Write out the whole of the material exactly.

---------- Recorded information

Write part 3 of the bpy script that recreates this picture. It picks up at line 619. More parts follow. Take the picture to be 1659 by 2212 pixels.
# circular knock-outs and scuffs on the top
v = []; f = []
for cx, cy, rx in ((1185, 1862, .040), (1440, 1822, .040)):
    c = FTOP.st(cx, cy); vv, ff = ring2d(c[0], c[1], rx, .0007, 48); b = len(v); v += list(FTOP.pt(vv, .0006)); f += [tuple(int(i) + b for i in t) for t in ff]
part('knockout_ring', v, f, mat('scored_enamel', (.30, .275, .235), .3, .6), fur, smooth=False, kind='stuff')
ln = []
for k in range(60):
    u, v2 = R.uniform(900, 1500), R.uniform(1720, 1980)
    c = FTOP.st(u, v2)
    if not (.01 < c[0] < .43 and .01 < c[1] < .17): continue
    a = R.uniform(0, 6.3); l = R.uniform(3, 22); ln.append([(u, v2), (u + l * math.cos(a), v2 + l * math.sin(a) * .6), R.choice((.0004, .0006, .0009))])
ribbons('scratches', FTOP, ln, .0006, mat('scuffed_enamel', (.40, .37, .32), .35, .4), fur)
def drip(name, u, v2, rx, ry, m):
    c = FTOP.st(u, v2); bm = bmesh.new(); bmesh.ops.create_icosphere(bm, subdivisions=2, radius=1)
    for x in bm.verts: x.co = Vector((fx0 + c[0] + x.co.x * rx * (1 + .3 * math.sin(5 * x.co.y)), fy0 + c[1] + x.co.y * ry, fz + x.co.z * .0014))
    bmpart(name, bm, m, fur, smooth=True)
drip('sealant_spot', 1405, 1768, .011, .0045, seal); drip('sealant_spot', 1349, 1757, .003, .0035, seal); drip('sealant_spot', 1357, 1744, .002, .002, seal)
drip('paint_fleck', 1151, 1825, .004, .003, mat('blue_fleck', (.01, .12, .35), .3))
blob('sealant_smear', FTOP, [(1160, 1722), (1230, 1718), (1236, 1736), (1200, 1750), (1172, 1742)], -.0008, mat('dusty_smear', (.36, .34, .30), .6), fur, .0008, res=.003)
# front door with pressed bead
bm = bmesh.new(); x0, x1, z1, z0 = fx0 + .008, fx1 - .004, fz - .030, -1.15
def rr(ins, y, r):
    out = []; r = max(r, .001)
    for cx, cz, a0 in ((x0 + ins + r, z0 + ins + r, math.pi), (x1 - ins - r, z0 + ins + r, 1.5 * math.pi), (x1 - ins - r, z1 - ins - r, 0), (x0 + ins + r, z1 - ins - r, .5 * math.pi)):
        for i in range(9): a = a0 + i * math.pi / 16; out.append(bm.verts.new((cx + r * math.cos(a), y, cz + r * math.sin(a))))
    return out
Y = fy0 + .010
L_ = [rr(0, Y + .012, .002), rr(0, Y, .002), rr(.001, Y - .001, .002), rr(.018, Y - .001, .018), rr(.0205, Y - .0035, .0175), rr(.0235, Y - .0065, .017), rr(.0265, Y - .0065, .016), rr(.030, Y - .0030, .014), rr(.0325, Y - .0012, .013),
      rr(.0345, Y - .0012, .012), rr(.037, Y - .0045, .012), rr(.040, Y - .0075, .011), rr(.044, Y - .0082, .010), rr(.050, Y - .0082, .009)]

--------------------

Worked solution>
Write part 3 of the bpy script that recreates this picture. It picks up at line 619. More parts follow. Take the picture to be 1659 by 2212 pixels.
# circular knock-outs and scuffs on the top
v = []; f = []
for cx, cy, rx in ((1185, 1862, .040), (1440, 1822, .040)):
    c = FTOP.st(cx, cy); vv, ff = ring2d(c[0], c[1], rx, .0007, 48); b = len(v); v += list(FTOP.pt(vv, .0006)); f += [tuple(int(i) + b for i in t) for t in ff]
part('knockout_ring', v, f, mat('scored_enamel', (.30, .275, .235), .3, .6), fur, smooth=False, kind='stuff')
ln = []
for k in range(60):
    u, v2 = R.uniform(900, 1500), R.uniform(1720, 1980)
    c = FTOP.st(u, v2)
    if not (.01 < c[0] < .43 and .01 < c[1] < .17): continue
    a = R.uniform(0, 6.3); l = R.uniform(3, 22); ln.append([(u, v2), (u + l * math.cos(a), v2 + l * math.sin(a) * .6), R.choice((.0004, .0006, .0009))])
ribbons('scratches', FTOP, ln, .0006, mat('scuffed_enamel', (.40, .37, .32), .35, .4), fur)
def drip(name, u, v2, rx, ry, m):
    c = FTOP.st(u, v2); bm = bmesh.new(); bmesh.ops.create_icosphere(bm, subdivisions=2, radius=1)
    for x in bm.verts: x.co = Vector((fx0 + c[0] + x.co.x * rx * (1 + .3 * math.sin(5 * x.co.y)), fy0 + c[1] + x.co.y * ry, fz + x.co.z * .0014))
    bmpart(name, bm, m, fur, smooth=True)
drip('sealant_spot', 1405, 1768, .011, .0045, seal); drip('sealant_spot', 1349, 1757, .003, .0035, seal); drip('sealant_spot', 1357, 1744, .002, .002, seal)
drip('paint_fleck', 1151, 1825, .004, .003, mat('blue_fleck', (.01, .12, .35), .3))
blob('sealant_smear', FTOP, [(1160, 1722), (1230, 1718), (1236, 1736), (1200, 1750), (1172, 1742)], -.0008, mat('dusty_smear', (.36, .34, .30), .6), fur, .0008, res=.003)
# front door with pressed bead
bm = bmesh.new(); x0, x1, z1, z0 = fx0 + .008, fx1 - .004, fz - .030, -1.15
def rr(ins, y, r):
    out = []; r = max(r, .001)
    for cx, cz, a0 in ((x0 + ins + r, z0 + ins + r, math.pi), (x1 - ins - r, z0 + ins + r, 1.5 * math.pi), (x1 - ins - r, z1 - ins - r, 0), (x0 + ins + r, z1 - ins - r, .5 * math.pi)):
        for i in range(9): a = a0 + i * math.pi / 16; out.append(bm.verts.new((cx + r * math.cos(a), y, cz + r * math.sin(a))))
    return out
Y = fy0 + .010
L_ = [rr(0, Y + .012, .002), rr(0, Y, .002), rr(.001, Y - .001, .002), rr(.018, Y - .001, .018), rr(.0205, Y - .0035, .0175), rr(.0235, Y - .0065, .017), rr(.0265, Y - .0065, .016), rr(.030, Y - .0030, .014), rr(.0325, Y - .0012, .013),
      rr(.0345, Y - .0012, .012), rr(.037, Y - .0045, .012), rr(.040, Y - .0075, .011), rr(.044, Y - .0082, .010), rr(.050, Y - .0082, .009)]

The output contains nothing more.